The exercise
Read through the data and report every line in which the word "scene" occurs.

Data
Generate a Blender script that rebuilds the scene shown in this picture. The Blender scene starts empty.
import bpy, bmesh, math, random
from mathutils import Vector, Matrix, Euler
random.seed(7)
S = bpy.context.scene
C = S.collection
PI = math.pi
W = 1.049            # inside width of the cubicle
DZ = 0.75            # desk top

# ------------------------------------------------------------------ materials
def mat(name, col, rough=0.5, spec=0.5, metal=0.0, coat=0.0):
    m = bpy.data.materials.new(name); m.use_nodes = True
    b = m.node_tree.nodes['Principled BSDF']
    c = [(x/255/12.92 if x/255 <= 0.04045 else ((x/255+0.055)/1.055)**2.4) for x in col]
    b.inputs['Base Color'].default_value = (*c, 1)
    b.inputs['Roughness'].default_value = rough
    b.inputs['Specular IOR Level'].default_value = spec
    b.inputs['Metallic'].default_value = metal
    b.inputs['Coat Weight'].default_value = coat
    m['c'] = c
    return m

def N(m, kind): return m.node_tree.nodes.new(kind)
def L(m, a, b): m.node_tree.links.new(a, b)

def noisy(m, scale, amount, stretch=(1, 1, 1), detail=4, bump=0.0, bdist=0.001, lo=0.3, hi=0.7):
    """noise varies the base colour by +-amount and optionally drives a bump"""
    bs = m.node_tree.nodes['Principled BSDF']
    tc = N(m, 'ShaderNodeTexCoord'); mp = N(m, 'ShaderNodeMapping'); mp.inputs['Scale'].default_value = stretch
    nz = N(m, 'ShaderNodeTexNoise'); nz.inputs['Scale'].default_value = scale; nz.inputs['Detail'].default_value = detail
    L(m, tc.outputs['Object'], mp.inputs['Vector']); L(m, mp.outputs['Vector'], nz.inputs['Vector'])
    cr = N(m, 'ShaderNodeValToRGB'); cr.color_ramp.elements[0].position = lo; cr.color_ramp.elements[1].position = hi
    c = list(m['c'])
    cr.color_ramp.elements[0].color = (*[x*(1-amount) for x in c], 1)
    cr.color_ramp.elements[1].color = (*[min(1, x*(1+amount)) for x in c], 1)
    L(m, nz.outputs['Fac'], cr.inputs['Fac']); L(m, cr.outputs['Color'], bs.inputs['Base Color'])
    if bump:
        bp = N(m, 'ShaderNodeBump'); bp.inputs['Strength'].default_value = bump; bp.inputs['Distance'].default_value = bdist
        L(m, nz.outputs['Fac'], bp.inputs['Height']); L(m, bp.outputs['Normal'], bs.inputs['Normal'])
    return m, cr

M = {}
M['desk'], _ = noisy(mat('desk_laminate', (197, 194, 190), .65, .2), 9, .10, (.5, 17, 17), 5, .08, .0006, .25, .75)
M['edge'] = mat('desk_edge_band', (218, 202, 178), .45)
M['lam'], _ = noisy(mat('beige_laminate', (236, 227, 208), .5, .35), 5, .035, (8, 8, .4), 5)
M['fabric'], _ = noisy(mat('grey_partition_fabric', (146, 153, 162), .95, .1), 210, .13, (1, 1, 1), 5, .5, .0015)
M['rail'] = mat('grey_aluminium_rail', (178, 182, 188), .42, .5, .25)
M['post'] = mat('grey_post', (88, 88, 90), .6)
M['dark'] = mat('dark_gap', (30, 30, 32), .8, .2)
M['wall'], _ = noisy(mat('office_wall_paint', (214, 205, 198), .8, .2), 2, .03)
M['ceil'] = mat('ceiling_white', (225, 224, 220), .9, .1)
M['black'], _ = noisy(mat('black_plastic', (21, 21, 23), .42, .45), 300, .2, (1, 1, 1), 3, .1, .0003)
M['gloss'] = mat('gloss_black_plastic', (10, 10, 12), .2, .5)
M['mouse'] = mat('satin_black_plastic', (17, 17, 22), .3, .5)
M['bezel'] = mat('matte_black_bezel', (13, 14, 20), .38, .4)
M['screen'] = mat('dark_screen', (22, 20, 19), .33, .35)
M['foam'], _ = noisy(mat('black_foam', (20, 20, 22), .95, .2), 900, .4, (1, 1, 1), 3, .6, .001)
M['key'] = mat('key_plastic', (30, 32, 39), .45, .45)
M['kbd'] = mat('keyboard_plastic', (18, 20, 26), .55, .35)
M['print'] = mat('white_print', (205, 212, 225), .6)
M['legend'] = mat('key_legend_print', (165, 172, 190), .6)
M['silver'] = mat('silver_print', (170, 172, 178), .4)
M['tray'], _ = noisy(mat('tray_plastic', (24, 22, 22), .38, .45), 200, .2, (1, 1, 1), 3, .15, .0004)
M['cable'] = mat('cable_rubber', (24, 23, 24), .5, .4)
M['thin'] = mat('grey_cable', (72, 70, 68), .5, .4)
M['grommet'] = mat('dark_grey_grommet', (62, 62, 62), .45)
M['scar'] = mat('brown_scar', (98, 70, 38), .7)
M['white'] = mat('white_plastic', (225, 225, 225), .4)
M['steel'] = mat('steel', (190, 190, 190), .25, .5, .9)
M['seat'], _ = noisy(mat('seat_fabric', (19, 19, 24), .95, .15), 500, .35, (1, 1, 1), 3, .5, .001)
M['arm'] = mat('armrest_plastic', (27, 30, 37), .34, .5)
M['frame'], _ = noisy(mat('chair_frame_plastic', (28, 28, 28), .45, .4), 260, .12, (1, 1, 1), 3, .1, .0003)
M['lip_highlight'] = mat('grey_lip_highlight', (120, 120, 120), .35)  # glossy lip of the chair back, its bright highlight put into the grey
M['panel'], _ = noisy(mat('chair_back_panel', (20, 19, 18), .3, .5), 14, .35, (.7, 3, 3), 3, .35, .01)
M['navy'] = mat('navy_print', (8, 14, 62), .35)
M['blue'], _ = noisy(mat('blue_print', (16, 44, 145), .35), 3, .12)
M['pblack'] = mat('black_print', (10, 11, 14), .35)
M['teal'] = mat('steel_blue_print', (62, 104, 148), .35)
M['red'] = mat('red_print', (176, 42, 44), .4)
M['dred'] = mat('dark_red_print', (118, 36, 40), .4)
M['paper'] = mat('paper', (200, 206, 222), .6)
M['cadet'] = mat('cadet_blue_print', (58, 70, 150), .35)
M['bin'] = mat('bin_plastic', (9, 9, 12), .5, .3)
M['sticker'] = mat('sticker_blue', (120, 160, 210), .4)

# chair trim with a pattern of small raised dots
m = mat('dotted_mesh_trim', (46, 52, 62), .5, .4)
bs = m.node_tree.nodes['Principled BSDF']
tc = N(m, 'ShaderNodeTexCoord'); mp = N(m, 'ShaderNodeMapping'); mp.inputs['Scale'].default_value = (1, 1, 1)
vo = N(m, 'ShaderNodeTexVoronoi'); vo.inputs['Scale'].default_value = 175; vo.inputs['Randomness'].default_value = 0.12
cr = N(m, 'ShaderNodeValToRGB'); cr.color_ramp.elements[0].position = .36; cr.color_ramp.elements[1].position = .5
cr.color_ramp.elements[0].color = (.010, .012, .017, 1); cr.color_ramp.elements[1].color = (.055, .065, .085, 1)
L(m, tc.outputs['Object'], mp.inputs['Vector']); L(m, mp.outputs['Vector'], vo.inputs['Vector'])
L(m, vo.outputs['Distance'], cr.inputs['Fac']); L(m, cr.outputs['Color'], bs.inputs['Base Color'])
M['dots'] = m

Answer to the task
Generate a Blender script that rebuilds the scene shown in this picture. The Blender scene starts empty.
S = bpy.context.scene